La partecipazione politica che non c'è
“Date le molteplici barriere che le donne migranti riscontrano, le opportunità di partecipare attivamente alla vita politica sono molto limitate. Mentre il diritto di voto spetta esclusivamente alle cittadine italiane e comunitarie, le donne migranti che sono cittadine di paesi terzi non hanno alcuna possibilità di essere attive nella vita politica”, si legge nello studio. In particolare la rappresentanza femminile nella politica italiana è molto bassa: “Nel 2022 c’era solo una donna di origine migrante nel Parlamento italiano (su 630 deputati e 315 senatori). Nel corso degli anni, ci sono stati alcuni esempi di donne migranti nelle istituzioni pubbliche. Tra loro Mercedes Lourdes Frias, della Repubblica Dominicana, ex assessore all’immigrazione nel comune di Empoli; e Cécile Kyenge, nata nella Repubblica Democratica del Congo, nominata Ministro dell’Integrazione dal governo Letta nel 2013-14 (Pasca, 2013). Le elezioni del 2022 hanno rivelato alcuni cittadini italiani di origine migrante, quali Ouidad Bakkali, nato in Marocco, ora membro del Parlamento; Antonella Moro Bundu, nata in Sierra Leone, siede nel Consiglio Comunale di Firenze; Diye Ndiaye, antropologa di origini senegalesi, dal 2014 consigliere comunale di Scandicci (Firenze); Veronica Atitsogbe, di origine togolese, ora consigliere comunale a Verona - la prima italiana di seconda generazione a entrare in consiglio comunale”.
L'attivismo che c'è
D'altro canto, c'è un forte attivismo e una grande richiesta di partecipazione: “Le associazioni o i gruppi di donne migranti svolgono un ruolo importante nel promuovere la partecipazione alla società italiana – si legge ancora - In Italia, negli anni ‘70, sono state istituite le prime associazioni di donne migranti quando le donne migranti sono arrivate per la prima volta nel paese come lavoratrici domestiche. Durante gli anni ‘80, le donne migranti hanno iniziato a organizzare a livello nazionale reti di sostegno reciproco e di solidarietà, comprese le organizzazioni di donne migranti come il Consiglio femminile filippino e l’Associazione delle donne di Capo Verde. Attraverso queste organizzazioni, le donne migranti svolgono diverse attività, tra cui il sostegno all’integrazione lavorativa delle donne migranti e advocacy per influenzare la legislazione e i cambiamenti politici”.
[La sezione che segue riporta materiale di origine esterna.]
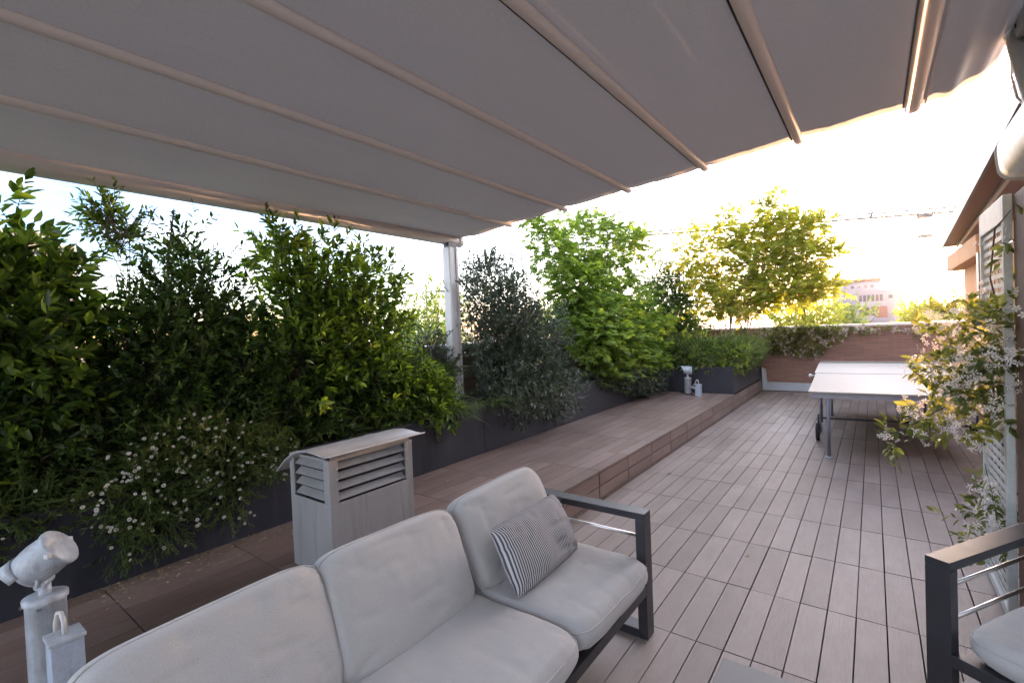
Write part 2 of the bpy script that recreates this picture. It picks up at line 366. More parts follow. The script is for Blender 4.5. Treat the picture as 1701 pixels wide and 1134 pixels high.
class MB:
    def __init__(s): s.v, s.f, s.smooth = [], [], []
    def add(s, vs, fs, smooth=False):
        k = len(s.v); s.v += [tuple(p) for p in vs]
        s.f += [tuple(i + k for i in f) for f in fs]; s.smooth += [smooth] * len(fs)
        return s
    def box(s, c, d, rot=None, taper=1.0):
        hx, hy, hz = d[0] / 2, d[1] / 2, d[2] / 2
        vs = []
        for z in (-1, 1):
            t = taper if z > 0 else 1.0
            for x, y in ((-1, -1), (1, -1), (1, 1), (-1, 1)):
                p = Vector((x * hx * t, y * hy * t, z * hz))
                if rot is not None: p = rot @ p
                vs.append(p + Vector(c))
        return s.add(vs, [(3, 2, 1, 0), (4, 5, 6, 7), (0, 1, 5, 4), (1, 2, 6, 5), (2, 3, 7, 6), (3, 0, 4, 7)])
    def bb(s, x0, x1, y0, y1, z0, z1):
        return s.box(((x0 + x1) / 2, (y0 + y1) / 2, (z0 + z1) / 2), (abs(x1 - x0), abs(y1 - y0), abs(z1 - z0)))
    def tube(s, pts, r, n=8, cap=True):
        pts = [Vector(p) for p in pts]
        rs = r if isinstance(r, (list, tuple)) else [r] * len(pts)
        vs, fs = [], []
        ref = None
        for i, p in enumerate(pts):
            d = (pts[min(i + 1, len(pts) - 1)] - pts[max(i - 1, 0)]).normalized()
            if ref is None:
                ref = d.orthogonal().normalized()
            ref = (ref - d * ref.dot(d))
            ref = ref.normalized() if ref.length > 1e-5 else d.orthogonal().normalized()
            b = d.cross(ref)
            for k in range(n):
                a = 2 * math.pi * k / n
                vs.append(p + (ref * math.cos(a) + b * math.sin(a)) * rs[i])
        for i in range(len(pts) - 1):
            for k in range(n):
                fs.append((i * n + k, i * n + (k + 1) % n, (i + 1) * n + (k + 1) % n, (i + 1) * n + k))
        s.add(vs, fs, True)
        if cap:
            k0 = len(s.v) - len(vs)
            s.f.append(tuple(k0 + k for k in reversed(range(n)))); s.smooth.append(False)
            s.f.append(tuple(k0 + (len(pts) - 1) * n + k for k in range(n))); s.smooth.append(False)
        return s
    def lathe(s, c, axis, prof, n=24):
        """prof: list of (distance along axis, radius)"""
        axis = Vector(axis).normalized(); a = axis.orthogonal().normalized(); b = axis.cross(a)
        c = Vector(c); vs, fs = [], []
        for d, r in prof:
            for k in range(n):
                t = 2 * math.pi * k / n
                vs.append(c + axis * d + (a * math.cos(t) + b * math.sin(t)) * r)
        for i in range(len(prof) - 1):
            for k in range(n):
                fs.append((i * n + k, i * n + (k + 1) % n, (i + 1) * n + (k + 1) % n, (i + 1) * n + k))
        return s.add(vs, fs, True)
    def prism(s, poly, axis, a0, a1, smooth=False):
        """poly: 2D outline, extruded along axis ('X','Y','Z')"""
        def P(u, v, w):
            return {'X': (w, u, v), 'Y': (u, w, v), 'Z': (u, v, w)}[axis]
        n = len(poly)
        vs = [P(u, v, a0) for u, v in poly] + [P(u, v, a1) for u, v in poly]
        fs = [(i, (i + 1) % n, n + (i + 1) % n, n + i) for i in range(n)]
        s.add(vs, fs, smooth); s.add(vs, [tuple(reversed(range(n))), tuple(range(n, 2 * n))])
        return s
    def build(s, name, m, parent=None, world_coords=True, bevel=0.0, seg=2):
        me = bpy.data.meshes.new(name)
        off = origin(parent) if (parent is not None and world_coords) else Vector((0, 0, 0))
        me.from_pydata([(p[0] - off.x, p[1] - off.y, p[2] - off.z) for p in s.v], [], s.f)
        me.polygons.foreach_set('use_smooth', s.smooth)
        me.materials.append(m); me.update()
        import bmesh
        bm = bmesh.new(); bm.from_mesh(me)
        bmesh.ops.recalc_face_normals(bm, faces=bm.faces); bm.to_mesh(me); bm.free()
        o = bpy.data.objects.new(name, me); COL.objects.link(o)
        if parent is not None: o.parent = parent
        if bevel > 0:
            b = o.modifiers.new('bevel', 'BEVEL'); b.width = bevel; b.segments = seg; b.limit_method = 'ANGLE'
            b.angle_limit = R(40); b.harden_normals = False
        return o

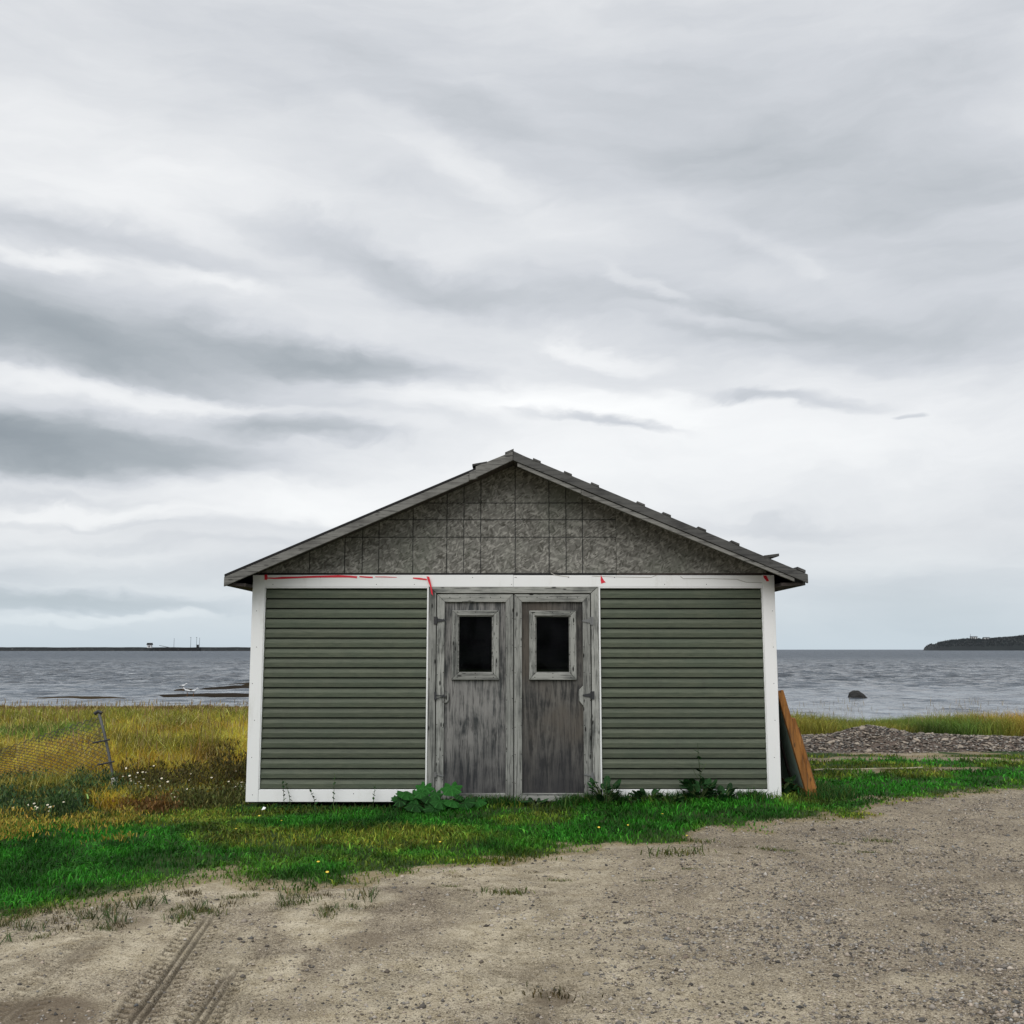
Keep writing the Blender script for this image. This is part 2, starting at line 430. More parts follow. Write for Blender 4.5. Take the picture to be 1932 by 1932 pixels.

Per questo, “è necessaria una risposta coordinata a un approccio sensibile al genere quando si tratta di integrazione dei migranti, in particolare per migliorare la partecipazione delle donne migranti. Ciò può essere fatto garantendo il dialogo tra la società civile e il governo, al fine di condividere le migliori pratiche e identificarne le lacune; attraverso la raccolta di dati sistematici disaggregati per genere; una migliore fornitura di informazioni per le donne migranti (ad esempio, fornendo informazioni su diritti e risorse in varie lingue); la partecipazione attiva delle organizzazioni femminili alle consultazioni pubbliche, in particolare le organizzazioni guidate da donne migranti, finanziare le organizzazioni di donne migranti e delle organizzazioni di donne che sostengono le donne migranti”, conclude lo studio.